Franklin Street Properties on Wednesday announced a review of strategic alternatives to maximize shareholder value, including the sale of the company or its assets. 

“The Board of Directors is committed to maximizing value for all our shareholders,” CEO and Board Chairman George Carter said in a statement. “We believe that FSP's share price does not adequately reflect the underlying value of our real estate, and, accordingly, we have undertaken this strategic review process to explore opportunities to eliminate this disconnect.”

There is no timeline for a potential sale, and FSP executives said no assurances could be made about the review’s outcome.

The REIT, which saw its stock surge more than 25% Wednesday to roughly $1.85 per share, has struggled to boost occupancy at its buildings.

Demand for its Class-B portfolio of space is weak, analysts at Janney covering the stock wrote in a note to investors Wednesday, and the analysts are skeptical that FSP will be able to attract a buyout offer significantly above the stock’s current valuation. FSP's had lost a fifth of its value this year before this week's rally. 

“However, if we are wrong and an offer meaningfully north of $2 is forthcoming, we believe it would have a major impact on the entire office REIT space,” the Janney analysts wrote.
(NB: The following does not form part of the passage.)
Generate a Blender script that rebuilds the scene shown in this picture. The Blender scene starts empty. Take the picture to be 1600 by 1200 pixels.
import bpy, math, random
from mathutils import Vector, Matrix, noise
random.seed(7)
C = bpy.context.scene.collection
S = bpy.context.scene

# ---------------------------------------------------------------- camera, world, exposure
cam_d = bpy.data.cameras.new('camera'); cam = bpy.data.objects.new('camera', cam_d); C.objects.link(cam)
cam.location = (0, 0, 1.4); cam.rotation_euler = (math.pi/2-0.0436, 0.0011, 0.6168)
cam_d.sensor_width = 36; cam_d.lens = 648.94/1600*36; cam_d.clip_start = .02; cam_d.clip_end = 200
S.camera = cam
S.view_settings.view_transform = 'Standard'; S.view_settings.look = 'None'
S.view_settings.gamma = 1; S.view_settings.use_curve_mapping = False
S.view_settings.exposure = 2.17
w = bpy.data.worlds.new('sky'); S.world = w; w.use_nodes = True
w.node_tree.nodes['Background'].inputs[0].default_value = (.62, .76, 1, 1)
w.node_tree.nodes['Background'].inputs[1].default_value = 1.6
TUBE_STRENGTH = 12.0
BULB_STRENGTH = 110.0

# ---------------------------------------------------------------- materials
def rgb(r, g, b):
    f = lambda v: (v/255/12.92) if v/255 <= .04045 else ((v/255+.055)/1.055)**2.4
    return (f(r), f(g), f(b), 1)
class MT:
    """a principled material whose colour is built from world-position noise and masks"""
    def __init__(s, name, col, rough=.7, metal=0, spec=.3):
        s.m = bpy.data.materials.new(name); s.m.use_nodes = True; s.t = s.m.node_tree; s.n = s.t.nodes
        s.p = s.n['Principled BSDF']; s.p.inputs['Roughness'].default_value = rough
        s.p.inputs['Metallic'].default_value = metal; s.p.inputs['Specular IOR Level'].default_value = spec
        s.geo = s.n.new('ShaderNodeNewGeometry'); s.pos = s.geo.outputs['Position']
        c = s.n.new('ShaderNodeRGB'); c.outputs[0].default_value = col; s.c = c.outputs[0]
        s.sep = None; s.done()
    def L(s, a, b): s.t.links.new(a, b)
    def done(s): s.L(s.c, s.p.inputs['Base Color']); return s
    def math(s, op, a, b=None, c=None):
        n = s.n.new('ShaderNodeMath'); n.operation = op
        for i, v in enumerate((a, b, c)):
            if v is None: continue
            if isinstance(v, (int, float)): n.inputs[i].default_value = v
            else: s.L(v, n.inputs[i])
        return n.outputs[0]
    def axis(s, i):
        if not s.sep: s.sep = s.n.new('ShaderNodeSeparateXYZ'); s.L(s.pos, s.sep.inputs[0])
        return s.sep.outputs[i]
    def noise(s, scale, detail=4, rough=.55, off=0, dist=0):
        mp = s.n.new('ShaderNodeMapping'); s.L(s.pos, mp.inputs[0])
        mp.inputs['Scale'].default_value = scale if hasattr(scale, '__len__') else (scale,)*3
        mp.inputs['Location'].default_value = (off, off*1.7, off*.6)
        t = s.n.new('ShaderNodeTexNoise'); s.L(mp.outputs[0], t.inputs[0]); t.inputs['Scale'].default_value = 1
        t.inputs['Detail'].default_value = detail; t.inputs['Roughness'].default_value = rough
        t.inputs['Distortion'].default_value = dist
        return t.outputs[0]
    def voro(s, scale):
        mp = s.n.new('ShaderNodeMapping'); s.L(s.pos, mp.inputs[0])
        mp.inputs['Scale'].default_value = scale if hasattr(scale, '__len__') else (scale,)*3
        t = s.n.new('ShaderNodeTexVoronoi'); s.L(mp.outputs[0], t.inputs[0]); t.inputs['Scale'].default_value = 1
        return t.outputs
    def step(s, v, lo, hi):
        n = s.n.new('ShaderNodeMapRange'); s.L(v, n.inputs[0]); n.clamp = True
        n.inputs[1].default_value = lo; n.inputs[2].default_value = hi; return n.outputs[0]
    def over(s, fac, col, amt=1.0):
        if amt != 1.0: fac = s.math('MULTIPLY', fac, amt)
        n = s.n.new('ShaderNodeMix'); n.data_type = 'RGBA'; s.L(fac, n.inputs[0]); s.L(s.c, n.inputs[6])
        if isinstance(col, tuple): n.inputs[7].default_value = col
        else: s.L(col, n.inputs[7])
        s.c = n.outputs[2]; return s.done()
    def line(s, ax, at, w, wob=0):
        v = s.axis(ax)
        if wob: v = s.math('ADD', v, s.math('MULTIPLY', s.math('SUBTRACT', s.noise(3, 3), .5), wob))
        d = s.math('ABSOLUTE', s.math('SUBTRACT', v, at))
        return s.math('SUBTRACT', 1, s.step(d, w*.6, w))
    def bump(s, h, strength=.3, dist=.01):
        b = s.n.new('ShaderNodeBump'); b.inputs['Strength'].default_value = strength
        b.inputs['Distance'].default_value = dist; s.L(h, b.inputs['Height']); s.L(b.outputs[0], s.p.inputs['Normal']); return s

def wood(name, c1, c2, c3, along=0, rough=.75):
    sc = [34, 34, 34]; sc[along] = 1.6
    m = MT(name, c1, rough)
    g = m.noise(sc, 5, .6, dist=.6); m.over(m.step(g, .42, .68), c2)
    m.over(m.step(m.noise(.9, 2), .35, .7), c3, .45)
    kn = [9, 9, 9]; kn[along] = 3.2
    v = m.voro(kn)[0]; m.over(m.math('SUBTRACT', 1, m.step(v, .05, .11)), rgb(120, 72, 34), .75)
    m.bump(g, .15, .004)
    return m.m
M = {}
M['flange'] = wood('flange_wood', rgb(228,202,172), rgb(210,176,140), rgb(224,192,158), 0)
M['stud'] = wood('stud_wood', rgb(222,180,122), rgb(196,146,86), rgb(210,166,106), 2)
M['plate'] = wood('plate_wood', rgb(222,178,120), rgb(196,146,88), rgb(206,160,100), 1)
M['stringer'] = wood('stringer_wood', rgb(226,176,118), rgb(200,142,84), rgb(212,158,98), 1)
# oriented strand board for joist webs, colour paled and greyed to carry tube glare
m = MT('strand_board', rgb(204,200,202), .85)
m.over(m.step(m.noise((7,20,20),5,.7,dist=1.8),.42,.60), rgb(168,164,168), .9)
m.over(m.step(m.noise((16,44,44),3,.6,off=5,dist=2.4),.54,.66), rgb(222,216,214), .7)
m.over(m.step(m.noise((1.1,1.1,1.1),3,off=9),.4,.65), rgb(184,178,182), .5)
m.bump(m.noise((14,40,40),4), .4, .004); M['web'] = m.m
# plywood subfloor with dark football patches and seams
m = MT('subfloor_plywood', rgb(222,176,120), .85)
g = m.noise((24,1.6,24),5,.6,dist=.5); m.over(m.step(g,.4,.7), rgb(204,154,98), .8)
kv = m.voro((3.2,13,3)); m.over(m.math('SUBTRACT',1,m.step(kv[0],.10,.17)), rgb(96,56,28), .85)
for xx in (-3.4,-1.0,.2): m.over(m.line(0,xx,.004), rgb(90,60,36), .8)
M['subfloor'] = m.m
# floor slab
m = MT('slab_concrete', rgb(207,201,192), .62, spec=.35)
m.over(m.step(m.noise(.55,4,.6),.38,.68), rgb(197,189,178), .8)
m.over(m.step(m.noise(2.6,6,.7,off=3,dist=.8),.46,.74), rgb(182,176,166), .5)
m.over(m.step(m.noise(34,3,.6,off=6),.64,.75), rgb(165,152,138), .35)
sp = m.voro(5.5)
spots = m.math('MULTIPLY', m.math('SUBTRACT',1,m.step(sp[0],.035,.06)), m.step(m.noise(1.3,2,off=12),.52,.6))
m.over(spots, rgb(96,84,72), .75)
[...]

FSP owns 14 office properties totaling 4.8M SF in Houston, Dallas, Minneapolis, Denver, Indianapolis and Plano, Texas. It focuses on infill and central business district office buildings in the Sun Belt and Mountain West. Its operations include acquisitions, short-term financing, leasing, development and asset management.

Its largest asset is a 683K SF office building at 1999 Broadway in Denver that has been half empty since at least the end of 2024, according to the REIT's first-quarter earnings report

FSP's largest tenant is oil and gas company Citgo, which leases 5% of FSP’s portfolio. The U.S. government is its third-largest tenant, with 169K SF leased. 

Its portfolio was 69% occupied at the end of the first quarter, down slightly from 2024 as tenants' leases have expired. The REIT posted a $21.4M loss for the first quarter, up from a $7.5M loss for the same period a year earlier. 

It has been shedding assets since 2020 to boost its stock price, selling $1.1B worth of properties and bringing its debt down to $283M in the process.

When its Q1 results were posted on April 29, Carter said FSP’s two primary priorities were to boost occupancy and pursue selective sales to shore up its balance sheet. 

Office REITs on average lost nearly 11% of their value in the first quarter after posting 21.5% returns in 2024, according to Nareit. Some smaller publicly traded landlords have elected to shed assetssuspend dividends or consider bankruptcy in recent months as borrowing costs have stayed high and demand hasn't returned to prepandemic levels.

UPDATE, MAY 14, 12 P.M. ET: This story has been updated to include analyst commentary.